A man whom I acknowledge as one of the best friends I have ever had and will (though it be difficult) continue to have as my friend, has written:
"Because as solitary creatures born alone who die and live mostly alone, we want desperately to connect with something and/or someone else."
It makes me sad to see this type of thinking -- maybe because I happen to have another view of humanity. While I see us as solitary creatures, I do not think that we are born alone or die alone. I see the "self" as solitary-afterall, it would be difficult to have a "collective of selves." We are solitary in that way, I suppose, but we are not born alone; in fact, being born--and especially before the birth--is perhaps the most connected we can ever be to another individual. We are, literally, attached to our mothers. Our very existence, our being, our self owes itself (funny) to that symbiotic relationship between our unborn selves and our nurturing mother. When we are born, it is true, we enter into the world in crisis. In fact, we are always, then, after birth, trying to connect and re-connect with someone. But, even from the beginning, for most of us, at least, we are bombarded by people, society, and a social structure. So that we are never alone for more than a few hours. We are fed, clothed, played with, awed at, enjoyed. We learn, we talk, we walk, we communicate all in order to connect to others. It isn't surprising, then, that we would create a mythology of "the other," or "a significant other" or "my other half."

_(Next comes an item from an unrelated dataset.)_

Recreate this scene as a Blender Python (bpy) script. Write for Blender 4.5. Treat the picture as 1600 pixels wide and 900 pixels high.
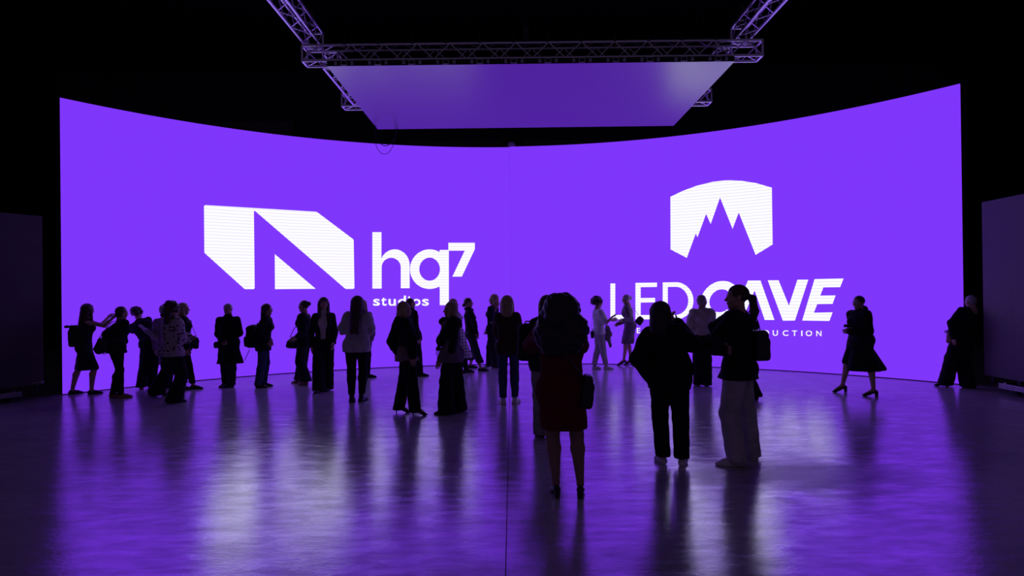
import bpy, bmesh, math, random
import numpy as np
from mathutils import Matrix, Vector
from mathutils.geometry import tessellate_polygon

for o in list(bpy.data.objects):
    bpy.data.objects.remove(o, do_unlink=True)
SC = bpy.context.scene
COL = SC.collection
random.seed(7)

# ------------------------------------------------------------------ camera
FPX, CH = 960.0, 1.70
PITCH, ROLL, SHIFT = 0.0040, 0.0121, 8.33
cam_d = bpy.data.cameras.new('camera')
cam_d.sensor_fit = 'HORIZONTAL'
cam_d.sensor_width = 36.0
cam_d.lens = 36.0 * FPX / 1600.0
cam_d.shift_y = SHIFT / 1600.0
cam_d.clip_start = 0.05
cam_d.clip_end = 200
cam = bpy.data.objects.new('camera', cam_d)
COL.objects.link(cam)
cam.matrix_world = (Matrix.Translation((0, 0, CH)) @ Matrix.Rotation(math.pi / 2 + PITCH, 4, 'X')
                    @ Matrix.Rotation(-ROLL, 4, 'Z'))
SC.camera = cam

# ------------------------------------------------------------------ world and exposure
W = bpy.data.worlds.new('dark_hall')
SC.world = W
W.use_nodes = True
W.node_tree.nodes['Background'].inputs[0].default_value = (0.62, 0.42, 1.0, 1)
W.node_tree.nodes['Background'].inputs[1].default_value = 0.05
SC.view_settings.view_transform = 'Standard'
SC.view_settings.look = 'None'
SC.view_settings.exposure = 0.0
SC.view_settings.gamma = 1.0
SC.view_settings.use_curve_mapping = False
SCREEN_PURPLE = (0.212, 0.036, 0.96)
SCREEN_WHITE = (0.95, 0.92, 1.28)


# ------------------------------------------------------------------ pixel -> place helpers
def ray(u, v):
    a, b = u - 800.0, v - 450.0 - SHIFT
    c, s = math.cos(ROLL), math.sin(ROLL)
    px, py = c * a - s * b, s * a + c * b
    d = np.array([px / FPX, 1.0, -py / FPX])
    c, s = math.cos(PITCH), math.sin(PITCH)
    return np.array([d[0], d[1] * c - d[2] * s, d[1] * s + d[2] * c])


def at(u, v, Y):
    d = ray(u, v)
    return d * (Y / d[1]) + np.array([0, 0, CH])


def ground(u, v):
    d = ray(u, v)
    return d * (-CH / d[2]) + np.array([0, 0, CH])


# ------------------------------------------------------------------ object helpers
def tag(o, label=None, cat=None, group=None, kind=None):
    if label: o['label'] = label
    if cat: o['category'] = cat
    if group: o['group'] = group
    if kind: o['kind'] = kind
    return o


def obj(name, me, mat=None, parent=None, loc=None, matrix=None):
    o = bpy.data.objects.new(name, me)
    COL.objects.link(o)
    if mat is not None and me is not None and not me.materials:
        me.materials.append(mat)
    if parent is not None:
        o.parent = parent
    if matrix is not None:
        o.matrix_local = matrix
    elif loc is not None:
        o.location = loc
    return o


def empty(name, loc=(0, 0, 0), rz=0):
    o = bpy.data.objects.new(name, None)
    COL.objects.link(o)
    o.location = loc
    o.rotation_euler = (0, 0, rz)
    o.empty_display_size = 0.2
    return o


def mesh_np(name, V, F, smooth=True):
    me = bpy.data.meshes.new(name)
    V = np.asarray(V, np.float32); F = np.asarray(F, np.int32)
    n = F.shape[1]
    me.vertices.add(len(V)); me.vertices.foreach_set('co', V.ravel())
    me.loops.add(F.size); me.loops.foreach_set('vertex_index', F.ravel())
    me.polygons.add(len(F))
    me.polygons.foreach_set('loop_start', np.arange(0, F.size, n, dtype=np.int32))
    me.polygons.foreach_set('loop_total', np.full(len(F), n, np.int32))
    if smooth:
        me.polygons.foreach_set('use_smooth', np.ones(len(F), bool))
    me.update(calc_edges=True)
    return me


def mesh_py(name, V, F, smooth=False):
    me = bpy.data.meshes.new(name)
    me.from_pydata([tuple(map(float, v)) for v in V], [], F)
    if smooth:
        for p in me.polygons: p.use_smooth = True
    me.update()
    return me


def box_mesh(name, sx, sy, sz, c=(0, 0, 0), bevel=0.0):
    bm = bmesh.new()
    bmesh.ops.create_cube(bm, size=1.0)
    for v in bm.verts:
        v.co = Vector((v.co.x * sx + c[0], v.co.y * sy + c[1], v.co.z * sz + c[2]))
    if bevel > 0:
        bmesh.ops.bevel(bm, geom=bm.edges[:], offset=bevel, segments=2, affect='EDGES', profile=0.6)
    me = bpy.data.meshes.new(name)
    bm.to_mesh(me); bm.free()
    return me


def tube_vf(pts, r, sides=8, smooth_n=0, flat=None):
    P = [np.array(p, float) for p in pts]
    if smooth_n:
        Q = []
        for i in range(len(P) - 1):
            p0 = P[max(i - 1, 0)]; p1 = P[i]; p2 = P[i + 1]; p3 = P[min(i + 2, len(P) - 1)]
            for k in range(smooth_n):
                t = k / smooth_n
                Q.append(0.5 * ((2 * p1) + (-p0 + p2) * t + (2 * p0 - 5 * p1 + 4 * p2 - p3) * t * t
                                + (-p0 + 3 * p1 - 3 * p2 + p3) * t ** 3))
        Q.append(P[-1]); P = Q
    n = len(P)
    V, F = [], []
    up = np.array([0.13, 0.31, 0.94])
    ax_prev = None
    for i, p in enumerate(P):
        d = P[min(i + 1, n - 1)] - P[max(i - 1, 0)]
        d = d / (np.linalg.norm(d) + 1e-9)
        a = up if ax_prev is None else ax_prev
        a = a - d * (a @ d); a /= np.linalg.norm(a) + 1e-9
        ax_prev = a
        b = np.cross(d, a)
        ri = r[i * (len(r) - 1) // max(n - 1, 1)] if hasattr(r, '__len__') else r
        ra, rb = (ri, ri) if flat is None else (ri, ri * flat)
        for k in range(sides):
            t = 2 * math.pi * k / sides
            V.append(p + a * (ra * math.cos(t)) + b * (rb * math.sin(t)))
    for i in range(n - 1):
        for k in range(sides):
            k2 = (k + 1) % sides
            F.append((i * sides + k, i * sides + k2, (i + 1) * sides + k2, (i + 1) * sides + k))
    F.append(tuple(range(sides - 1, -1, -1)))
    F.append(tuple((n - 1) * sides + k for k in range(sides)))
    return V, F


def tube(name, pts, r, mat, parent, sides=8, smooth_n=0, flat=None, origin=(0, 0, 0)):
    V, F = tube_vf(pts, r, sides, smooth_n, flat)
    V = [v - np.array(origin) for v in V]
    return obj(name, mesh_py(name, V, F, True), mat, parent)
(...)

We are lucky, to find one whom we wish to spend "the rest of our lives with" but, as my dear (if no longer soul-mate, then intellectual mate) says, friends become the family we are able to choose for ourselves. And while the term "friend" gets just as overused and corrupted of meaning as "my love" does, a friend is chosen. It is my belief, then, that we choose our friends based on connection. When one self recognizes aspects of itself in another, then we can acknowledge that we are very lucky indeed.